Our trip on the Empire Builder from Chicago to Seattle marks our first multi-day trip on an AmTrak train.
Back in college, I flirted briefly with AmTrak, riding a six-hour route from Hattiesburg, MS, to Anniston, AL. The train averaged from ninety minutes to twelve hours late. Otherwise, though, the experience was a good one: snacks from the lounge, card games with strangers, and (once) the spectacle of native New Yorkers excitedly snapping photos of “the buffalo” grazing outside the Anniston Army Depot. (The animals were cows, actually.)
Six hours on a train is one thing. Two and a half days is another. Clyde and I are both saying that our experience so far is both better and worse than we expected.

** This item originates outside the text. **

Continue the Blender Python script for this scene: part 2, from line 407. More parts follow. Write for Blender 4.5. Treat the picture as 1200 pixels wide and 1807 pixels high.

The atmosphere in the Observation Car is spacious and pleasant, with the flat plains of Wisconsin or the bleak, snowy expanses of North Dakota rushing by. Frozen rivers, blanketed in snow, wind their way through the hills like highways paved with ivory.
The dining car staff is friendly, and, because each table must seat four, you quickly grow accustomed to being seated with strangers. Last night’s steak was better than steaks I’ve had at Roxx in Atlanta. This morning’s omelette, served with a “whole wheat biscuit” and three strips of bacon, was adequate. (Salsa would have helped.)
We’ve been promised tender, succulent pork shanks for lunch today, which probably is a better choice than the vegan corn-and-bean burger.
And then, of course, there are the sleeper car rooms.
We’re in Room C in car 730. It’s about four feet wide by six feet long. As you come in the door, two bench seats line the left-hand wall; these “recline,” but their real purpose is to slide forward, taking up all but about six inches of the room space, to make a narrow twin bed. Above these seats, a panel opens to reveal an upper bunk.
Last night, we climbed into the lower bunk and assumed our usual sleeping positions. I had expected the rocking motion of the train to be sleep-inducing; instead, when the train does late-night speeds, the jostling and tilting of the train made us feel a bit like jelly beans bounced around in a metal Band-Aid box.
The bed itself looks, but does not feel, padded. First, my shoulder ached. So I turned over — and in five minutes, my other shoulder ached, and my legs went to sleep. So I turned over again, and my knees throbbed. This cycle repeated all night, until, zombie-eyed and listless, we got up at 6:00 a.m. I have concluded the best way to get a good night’s sleep onboard will likely involve chemistry.
The window is opposite the door, of course, with an upright seat to its right. On the far right is the bathroom: a telephone booth-sized space with a hand-held shower head hanging from the ceiling and a toilet affixed to the floor.
Using the toilet means doing whatever you usually do, but with your shoulders hunched together and knees drawn up tight. Using the shower means sitting on the toilet to do whatever you usually do standing up, but with your shoulders hunched together and knees drawn up tight. Whether one is relieving oneself or bathing oneself, the compressed space does not encourage dilly-dallying.
All of that said: because we are who we are, we are happy — mostly, though, because we tend toward happiness. Happiness is our mean, our default position, our norm. If your own emotional thermostat tends toward the unhappy or discontent, you might consider crossing the wilds of North Dakota by car and sleeping in a motel.
This morning, after a night of tossing and turning, we awoke on Valentine’s Day. Clyde surprised with me a sensible and portable (given constraints on packing for this trip) pair of my favorite socks. I managed to surprise him with peanut brittle and coconut candy, but, alas, while he was digging for charging cables on Saturday night, he stumbled on the Russell Stover coconut cream eggs I’d hidden in my suitcase earlier.
Currently, I’m sitting in the Observation Car opposite Clyde. Outside the windows, North Dakota speeds past: squat, snow-covered hills punctuated with fine brown grasses; isolated farm houses; oil tankers on the tracks beside us. Google Maps tells me we’re in a town called Stanley, but this could be anywhere, anyplace in North Dakota, because it all looks alike — at least, so far.
This is not luxury, and it’s definitely outside our usual routine. But none of that matters: we’re together, it’s Valentine’s Day, we’re on an adventure, and the sun is beginning to peek out from behind the low, thick clouds.